Simon also declared the jail’s practice of not delivering magazines, including the monthly Prison Legal News, similarly violated the 1st Amendment. He also found that the jail’s failure to notify inmates that their mail has been rejected nor provide a way to appeal such rejections, violated their 14th Amendment right to due process.

After Simon’s decision, the county agreed to pay $15,000 to Prison Legal News for damages it sustained in not being able to deliver its publication. Prison Legal News then also sought $848,670.50 for attorneys’ fees.

Simon opted to award 90 percent of that sum -- $763,803.45 -- in attorney fees to the plaintiff’s legal team of five lawyers and four paralegals. The attorneys’ rates ranged from $210 for an attorney with two years of experience to $400 an hour for two lawyers with decades of experience. The paralegals’ rates ranged from $90 an hour to $175 an hour for an investigator/senior paralegal.

He shaved off 10 percent over concerns regarding the number of hours spent on a few tasks. He also ordered the county to cover all $38,373.01 in litigation costs.

The postcard-only policy that Simon declared unconstitutional has been adopted by many jails across the country. Prison Legal News has sued jails in other states over the policy, reportedly adopted first by Maricopa County Sheriff Joe Arpaio in Arizona.

Columbia County Sheriff Jeff Dickerson declined to comment. But Steve Kraemer, an attorney representing the county, said in an email "we were surprised and disappointed in the amount of attorney fees awarded, especially considering the Sheriff only enacted the postcard policy after receiving reliable and accurate information that similar policies had been held constitutional in other states," he said. He added that the county had admitted many of the constitutional violations alleged by the plaintiff, "made immediate changes to its procedures," and had offered Prison Legal News more than what they ultimately paid to compensate the publication for its damages. Prison Legal News rejected the offer.

But the defendants' offer for $21,000 did not include an agreement to a judgment declaring the mail policies unconstitutional. Nor were the defendants willing to accept a permanent injunction blocking Dickerson -- or anyone else elected to the sheriff position -- from reinstating the postcard-only policy, the publication argued in its filings.

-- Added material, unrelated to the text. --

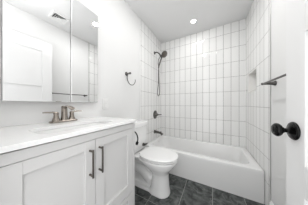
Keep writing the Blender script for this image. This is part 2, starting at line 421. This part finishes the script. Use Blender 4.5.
for y0, y1, hy in ((.052, .3690, .3370), (.3720, .688, .3915)):
    d = obj('door', shaker(bmesh.new(), VX, y0, y1, .347, .8620, .055, .048, .078), M_cab, v)
    bm = bmesh.new(); z0, z1 = .672, .820
    merge(bm, tube([(VX - .004, hy, z0 + .010), (VX + .030, hy, z0 + .010)], .0052, 10))
    merge(bm, tube([(VX - .004, hy, z1 - .010), (VX + .030, hy, z1 - .010)], .0052, 10))
    box(VX + .027, VX + .035, hy - .0042, hy + .0042, z0, z1, .0018, 2, bm=bm)
    hobj = obj('handle', bm, M_handle, d, 40)
obj('drawer', shaker(bmesh.new(), VX, .052, .688, .108, .342, .055, .034, .04), M_cab, v)

ct = obj('countertop', bmesh.new(), M_quartz)
CXF, CY0, CY1, CZ0, CZ1 = -.561, FY + .003, .721, .910, .929
SX0, SX1, SY0, SY1 = -.832, -.628, .165, .553
def slab_with_hole():
    bm = bmesh.new(); k = 8
    hole = rrect((SX0 + SX1) / 2, (SY0 + SY1) / 2, (SX1 - SX0) / 2, (SY1 - SY0) / 2, .05, 0, k)
    out = rrect((BX + CXF) / 2, (CY0 + CY1) / 2, (CXF - BX) / 2, (CY1 - CY0) / 2, .004, 0, k)
    outi = rrect((BX + CXF) / 2, (CY0 + CY1) / 2, (CXF - BX) / 2 - .0015, (CY1 - CY0) / 2 - .0015, .004, 0, k)
    def at(r, z): return [Vector((p.x, p.y, z)) for p in r]
    rings = [at(hole, CZ0), at(hole, CZ1), at(outi, CZ1), at(out, CZ1 - .0015), at(out, CZ0), at(hole, CZ0)]
    b = loft(rings, cap=False); bmesh.ops.remove_doubles(b, verts=b.verts, dist=1e-6); return b
me = bpy.data.meshes.new('countertop'); b = slab_with_hole(); bmesh.ops.recalc_face_normals(b, faces=b.faces); b.to_mesh(me); b.free(); me.materials.append(M_quartz); ct.data = me
tag(ct, 'white stone countertop with a sink cutout on top of the vanity cabinet', 'countertop')
sx, sy, shx, shy = (SX0 + SX1) / 2, (SY0 + SY1) / 2, (SX1 - SX0) / 2, (SY1 - SY0) / 2
s = thing('sink', 'white undermount sink basin sunk in the stone countertop', 'sink', (sx, sy, .79))
r = [(.909, .016), (.909, .002), (.90, 0), (.84, -.012), (.80, -.03), (.788, -.06)]
inner = [rrect(sx, sy, shx + d, shy + d, .05, z) for z, d in r]
outer = [rrect(sx, sy, shx + d + .008, shy + d + .008, .055, z - .010) for z, d in r[::-1][:-1]]
obj('basin', loft([outer[0]] + [], cap=False) if False else loft(inner[::-1][:0] + inner + outer, cap=True), M_porc, s, 40)
obj('drain', lathe([(0, .022), (.003, .022), (.004, .012), (.006, .011), (.0065, 0)], (sx, sy, .7885), (0, 0, 1), 24), M_nickel, s, 40)

f = thing('faucet', 'brushed nickel two-handle faucet on the countertop behind the sink', 'faucet', (-.965, .378, CZ1))
fx, fy, fz = -.965, .378, CZ1
obj('base_plate', loft([rrect(fx, fy, .027, .084, .02, fz + .0005), rrect(fx, fy, .027, .084, .02, fz + .008), rrect(fx, fy, .024, .081, .02, fz + .012), rrect(fx, fy, .018, .075, .016, fz + .013)]), M_nickel, f, 40)
bm = loft([[Vector((fx + a * math.cos(2 * PI * k / 24), fy + b * math.sin(2 * PI * k / 24), fz + z)) for k in range(24)] for z, a, b in
           ((.011, .024, .024), (.030, .0205, .0205), (.060, .0185, .0185), (.092, .0175, .018), (.110, .0165, .018), (.117, .012, .014), (.118, .004, .005))])
path = spline([(fx - .006, fy, fz + .100), (fx + .020, fy, fz + .110), (fx + .055, fy, fz + .114), (fx + .090, fy, fz + .109), (fx + .118, fy, fz + .100)], 6)
merge(bm, tube(path, .0165, 20, flat=((0, 0, 1), .5)))
merge(bm, lathe([(0, .008), (.010, .008), (.011, .006)], (fx + .112, fy, fz + .100), (.15, 0, -1), 16))
obj('spout', bm, M_nickel, f, 45)
for sg in (-1, 1):
    hy = fy + sg * .048
    hd = obj('handle', lathe([(.011, .0235), (.018, .0225), (.034, .016), (.052, .0135), (.060, .0145), (.069, .0150), (.073, .012), (.074, 0)], (fx, hy, fz), (0, 0, 1), 24), M_nickel, f, 45)
    obj('lever', tube([(fx, hy - sg * .008, fz + .068), (fx, hy + sg * .018, fz + .073), (fx + .002, hy + sg * .044, fz + .074), (fx + .004, hy + sg * .068, fz + .074)], [.0135, .0125, .010, .009], 14, flat=((0, 0, 1), .5)), M_nickel, hd, 45)

# ------------------------------------------------------------------ medicine cabinet with mirror doors
mc = thing('medicine_cabinet', 'mirrored three-door medicine cabinet on the wall above the vanity', 'medicine cabinet', (WX0, .27, 1.077))
MZ0, MZ1 = 1.077, 1.938
obj('body', box(WX0, -1.013, -.015, .663, MZ0 + .002, MZ1 - .002), M_cabside, mc)
for y0, y1 in ((-.017, .1095), (.1135, .4325), (.4365, .666)):
    bv = .003
    d = loft([[Vector((x, y0 + i, MZ0 + i)), Vector((x, y1 - i, MZ0 + i)), Vector((x, y1 - i, MZ1 - i)), Vector((x, y0 + i, MZ1 - i))] for x, i in ((-1.0115, 0), (-1.0012, 0), (-1.000, bv))])
    obj('mirror_door', d, M_mirror, mc)

# ------------------------------------------------------------------ wall fittings
def hoop(cx, cy, cz, r, u, a0, a1, n=28):
    """arc in the plane of u (horizontal unit vector) and z; angles in degrees from +u"""
    U = Vector(u)
    return [Vector((cx, cy, cz)) + U * r * math.cos(R(a0 + (a1 - a0) * i / n)) + Vector((0, 0, r * math.sin(R(a0 + (a1 - a0) * i / n)))) for i in range(n + 1)]
t = thing('towel_ring', 'dark metal open towel ring on the wall above the toilet', 'towel ring', (WX0, 1.12, 1.478))
post = [(0, .027), (.005, .027), (.010, .021), (.016, .0125), (.045, .0105), (.060, .013), (.070, .015), (.077, .012), (.078, 0)]
obj('wall_post', lathe(post, (WX0, 1.115, 1.478), (1, 0, 0), 24), M_gun, t, 40)
obj('ring', tube(hoop(-.975, 1.142, 1.405, .083, (0, 1, 0), 100, 365), .0052, 12), M_gun, t, 40)

t = thing('toilet_paper_holder', 'black curved open-arm toilet paper holder on the side of the vanity', 'toilet paper holder', (-.62, VY1, .80))
obj('wall_post', lathe([(0, .024), (.005, .024), (.010, .018), (.016, .0105), (.045, .0095), (.055, .011), (.062, .008), (.063, 0)], (-.655, VY1 - .0015, .812), (0, 1, 0), 22), M_black, t, 40)
obj('ring', tube([(-.655, VY1 + .055, .815)] + hoop(-.655, VY1 + .055, .745, .070, (1, 0, 0), 78, -28)[0:], .0055, 12), M_black, t, 40)
e = hoop(-.655, VY1 + .055, .745, .070, (1, 0, 0), 78, -28)[-1]
obj('end_cap', lathe([(0, .006), (.004, .0125), (.024, .0125), (.028, .008), (.029, 0)], e + Vector((.004, 0, .008)), (-.35, 0, -1), 18), M_black, t, 40)

t = thing('towel_bar', 'dark metal towel bar on the right wall between the tub and open door', 'towel bar', (WX1, 1.05, 1.246))
bpost = [(0, .022), (.006, .022), (.012, .018), (.030, .0135), (.060, .0105), (.082, .0100), (.088, .012), (.094, .009), (.095, 0)]
for y in (.775, 1.347): obj('wall_post', lathe(bpost, (WX1, y, 1.246), (-1, 0, 0), 24), M_gun, t, 40)
obj('bar', tube([(WX1 - .083, .762, 1.246), (WX1 - .083, 1.36, 1.246)], .0075, 14), M_gun, t, 40)

t = thing('light_switch', 'white switch plate on the wall right of the mirror', 'switch', (WX0, .779, 1.062))
obj('plate', loft([[Vector((x, .779 + a * (.036 - i), 1.062 + b * (.058 - i))) for a, b in ((-1, -1), (1, -1), (1, 1), (-1, 1))] for x, i in ((WX0, 0), (WX0 + .004, 0), (WX0 + .006, .003))]), M_plastic, t)
for z in (1.042, 1.084): obj('rocker', box(WX0 + .006, WX0 + .0095, .762, .796, z - .018, z + .018, .001, 1), M_plastic, t)

# ------------------------------------------------------------------ ceiling fittings
for i, (x, y) in enumerate(LIGHTS):
    t = thing('downlight', ['round recessed downlight in the ceiling over the tub', 'round recessed downlight seen in the mirror, nearer the vanity'][i], 'downlight', (x, y, CZ), 'recessed ceiling downlights')
    bm = lathe([(0, .052), (.002, .052), (.004, .048), (.004, .037), (0, .036)], (x, y, CZ), (0, 0, -1), 40)
    obj('trim_ring', bm, M_plastic, t, 40)
    obj('lens', lathe([(.001, .0355), (.0035, .0355), (.004, .0)], (x, y, CZ), (0, 0, -1), 32), M_glow, t, 40)
t = thing('ceiling_vent', 'square white louvred ceiling vent seen in the mirror', 'vent', (.18, .785, CZ))
vx, vy, vh = .18, .785, .105
obj('backing', box(vx - vh + .01, vx + vh - .01, vy - vh + .01, vy + vh - .01, CZ - .002, CZ), M_slot, t)
bm = bmesh.new(); z0 = CZ - .022
box(vx - vh, vx + vh, vy - vh, vy - vh + .018, z0, CZ, bm=bm); box(vx - vh, vx + vh, vy + vh - .018, vy + vh, z0, CZ, bm=bm)
box(vx - vh, vx - vh + .018, vy - vh + .018, vy + vh - .018, z0, CZ, bm=bm); box(vx + vh - .018, vx + vh, vy - vh + .018, vy + vh - .018, z0, CZ, bm=bm)
obj('frame', bm, M_plastic, t)
for k, q in enumerate((.078, .056, .034, .013)):
    # one square ring of slats, flaring outward as it comes down
    r = [[Vector((vx + a * (q + e), vy + b * (q + e), z)) for a, b in ((-1, -1), (1, -1), (1, 1), (-1, 1))] for e, z in ((-.009, CZ - .003), (.010, z0), (.009, z0 - .0008), (-.010, CZ - .0042))]
    obj('louvre', loft(r + [r[0]], cap=False), M_plastic, t)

The county's insurance carrier has not yet decided whether to appeal the attorney fee award, Kraemer said.
Getting paid for your work is certainly welcome, said Jesse Wing, one of the attorneys who represented Prison Legal News. But the significance of the case comes from Simon’s declaration of the unconstitutionality of the postcard-only practice.

“There’s literally thousands and thousands of people who benefit from a ruling like this,” he said. “From our perspective, it was a really poor choice for Columbia County to take this stand.”